Sherif Ismail berharap jumlah itu meningkat setelah staf layanan publik diberi cuti setengah hari untuk memungkinkan mereka ikut memberikan suara.
Pemilih sepertinya memboikot pemilu karena tidak banyak yang memilih hingga tadi malam sampai sebuah koran lokal menggambarkannya sebagai "pemilu tanpa pemilih". Minimnya jumlah pemilih sekaligus menggambarkan rasa tidak puas rakyat Mesir sejak militer merebut kekuasaan pada 2013 dan berjanji memulihkan demokrasi.
Jumlah pemilih pada Senin begitu rendah, tidak seperti kondisi pemilu 2011-2012. Kaum muda yang mewakili mayoritas penduduk Mesir tampak menjauhi pemilu sehubungan dengan banyak yang menganggapnya sebagai penipuan oleh pemerintah dan tidak ada gunanya memilih.
"Aku tidak akan memberikan suara untuk seseorang yang tidak layak mendapatkannya," kata Michael Bassili, 19 tahun, dari Alexandria, seperti dilansir Reuters pada 20 Oktober 2015.

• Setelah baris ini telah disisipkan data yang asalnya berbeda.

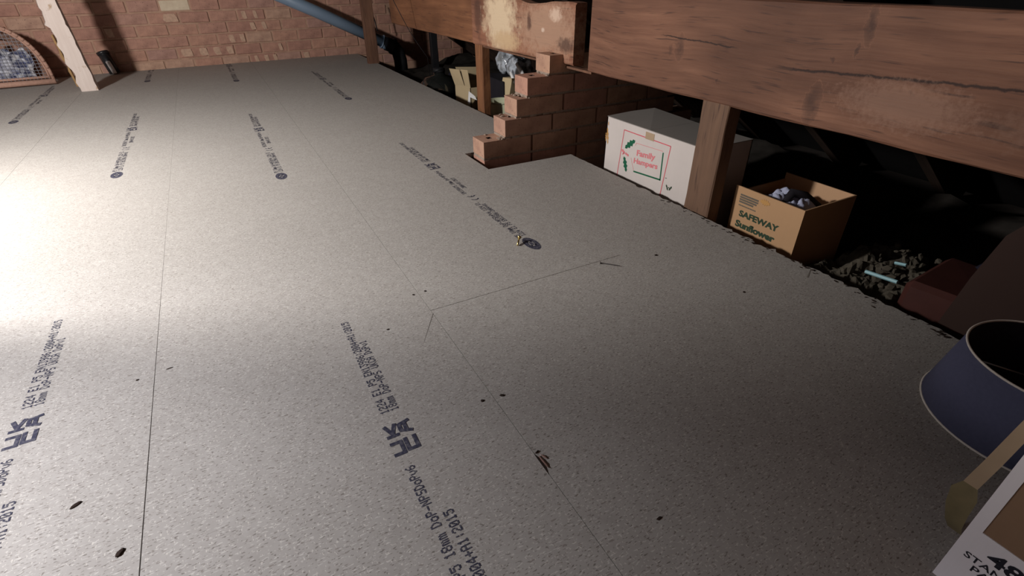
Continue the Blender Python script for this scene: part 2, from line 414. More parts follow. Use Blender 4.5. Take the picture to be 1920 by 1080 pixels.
ends = [[-1.1, 1.1, 3.3, 5.22], [-1.1, .9, 3.1, 5.22], [-1.1, 1.4, 3.6, 5.22], [-1.1, .15-.02, 2.18, 4.36, 5.22], [-1.1, -.35, 1.85, 4.12, 5.22], [-1.1, .918, 3.10, 5.22]]
prints = {2: [(3.55, -.978)], 3: [(.117, -.43), (2.315, -.425), (4.55, -.434)], 4: [(-.200, .120), (1.99, .120), (4.24, .118)], 5: [(1.055, .655), (3.24, .664)]}
for ci, (x0, x1) in enumerate(cols):
    for y0, y1 in zip(ends[ci][:-1], ends[ci][1:]):
        o = ragged_board('floorboard', x0, x1, y0, y1)
        for near, xc in prints.get(ci, []):
            if y0-.1 <= near < y1-.3: 
                pr = board_print(o, near, xc, x0, y0)
# narrow boards against the eaves, ragged edge, notched round the brick pier
chew = lambda y: .004 if y > 1.3 else .010 if y > .9 else .016
ragged_board('floorboard', .825, 1.203, -1.1, 1.712, rag=chew)
ragged_board('floorboard', .825, 1.200, 1.935, 4.0, rag=lambda y: .003)
ragged_board('floorboard', .825, 1.200, 4.0, 5.22, rag=lambda y: .003)
# surface scrapes by the joint
b = bmesh.new()
for p0, p1, w in (((.287, .905), (.232, .815), .0006), ((1.15, .60), (1.19, .62), .002)):
    d = Vector((p1[0]-p0[0], p1[1]-p0[1])).normalized(); nx, ny = -d.y*w, d.x*w
    quad(b, ((p0[0]+nx, p0[1]+ny), (p1[0]+nx*.3, p1[1]+ny*.3), (p1[0]-nx*.3, p1[1]-ny*.3), (p0[0]-nx, p0[1]-ny)), .0004)
done(b, 'pencil_mark', plain('faint_pencil', (.20, .18, .16), .8), floor)

# ------------------------------------------------------------------ setting: brick gable wall
WY = 5.17; WR = math.radians(2.2)
b = bmesh.new(); box(b, (-3.6, .006, -.17), (3.2, .20, 2.6))
wall = done(b, 'wall_back', M['mortar'], loc=(0, WY, 0), rot=(0, 0, WR)); tag(wall, 'red brick gable wall with pale mottled bricks', kind='structure')
def brick_mesh(name, l, h, d, jit=.002):
    bm = bmesh.new(); box(bm, (0, 0, 0), (l, d, h), .004, jit); me = bpy.data.meshes.new(name)
    bmesh.ops.recalc_face_normals(bm, faces=bm.faces); bm.to_mesh(me); bm.free(); return me
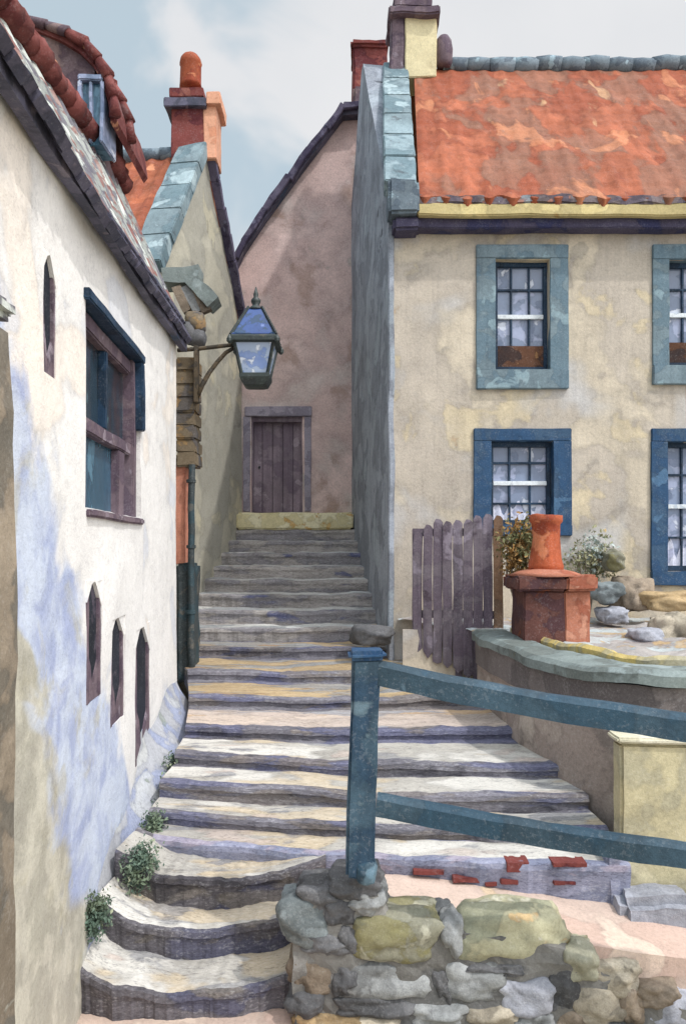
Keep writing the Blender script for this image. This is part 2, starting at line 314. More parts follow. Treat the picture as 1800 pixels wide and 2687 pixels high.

Jumlah pemilih yang rendah juga menggambarkan Jenderal Purnawirawan Abdel Fattah al-Sisi, yang sebelumnya disanjung, kini semakin hilang pengaruhnya.
Abdel Fattah al-Sisi menggulingkan Presiden Mesir pertama yang terpilih secara demokratis, Muhammad Mursi, pada 2013 sebelum meluncurkan gerakan menangkap dan memenjarakan ribuan pendukung mantan presiden itu.
Pemilu parlemen Mesir diselenggarakan sebanyak dua putaran, pada 18 dan 19 Oktober, serta pada 22 dan 23 November 2015.